Mucha wraca do łask. Coraz więcej młodych mężczyzn łączy ją np. z dżinsami. – Mucha ma niesamowity klimat, ale tylko ta ręcznie wiązana. Samo wiązanie nie jest trudne, tak samo jak wiązanie krawata. Wystarczy spojrzeć do internetu, gdzie znajdziemy dziesiątki filmów z instruktarzem. Choć mucha wraca w wielkim stylu, to przecież nie ma obowiązku jej noszenia, zresztą nie każdemu też pasuje. Może trzeba mieć również trochę odwagi, by ją założyć, bo mimo wszystko wciąż wywołuje uśmiech – przyznaje Adam Jarczyński, miłośnik much.
Elegancki mężczyzna powinien mieć w swojej szafie siedem krawatów. Na każdy dzień tygodnia – przeczytać można w poradnikach. – Krawat dla mężczyzny to symbol elegancji, kompozycji kolorystycznej w całości ubrania – dodaje M. Bujas Łukaszewska.
Za krawatem może przemawiać też praktyczna kwestia, bo sprzyja on sylwetkom, które są obszerniejsze. Krawat, który jest naturalnie dłuższy od muchy, lepiej wypada optycznie na takiej sylwetce.

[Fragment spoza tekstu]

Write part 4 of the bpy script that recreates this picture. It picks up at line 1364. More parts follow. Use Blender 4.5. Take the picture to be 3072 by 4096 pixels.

Klienci, którzy korzystają ze szkoleń savoir-vivre’u, to najczęściej pracownicy firm z międzynarodowych koncernów, ale również z mniejszych rodzimych, od zarządów, w wąskim gronie, po pracowników, którzy mają bezpośredni kontakt z klientami czy gośćmi (w hotelach i restauracjach). – Uczę dobrych manier pracowników działów sprzedaży, doradców, osoby odpowiedzialne za organizację wydarzeń czy przygotowywanie kontaktów międzynarodowych. To miejsca, gdzie znajomość nie tylko podstaw, ale konwenansu panującego w innych kulturach, jest ważna. O gafę w środowisku międzynarodowym nietrudno – dodaje A. Jaraczyński.
Maria Bujas Łukaszewska, która szkoli od lat, dodaje, że wszystko zaczyna i kończy się na złotej zasadzie: Jak cię widzą, tak cię piszą.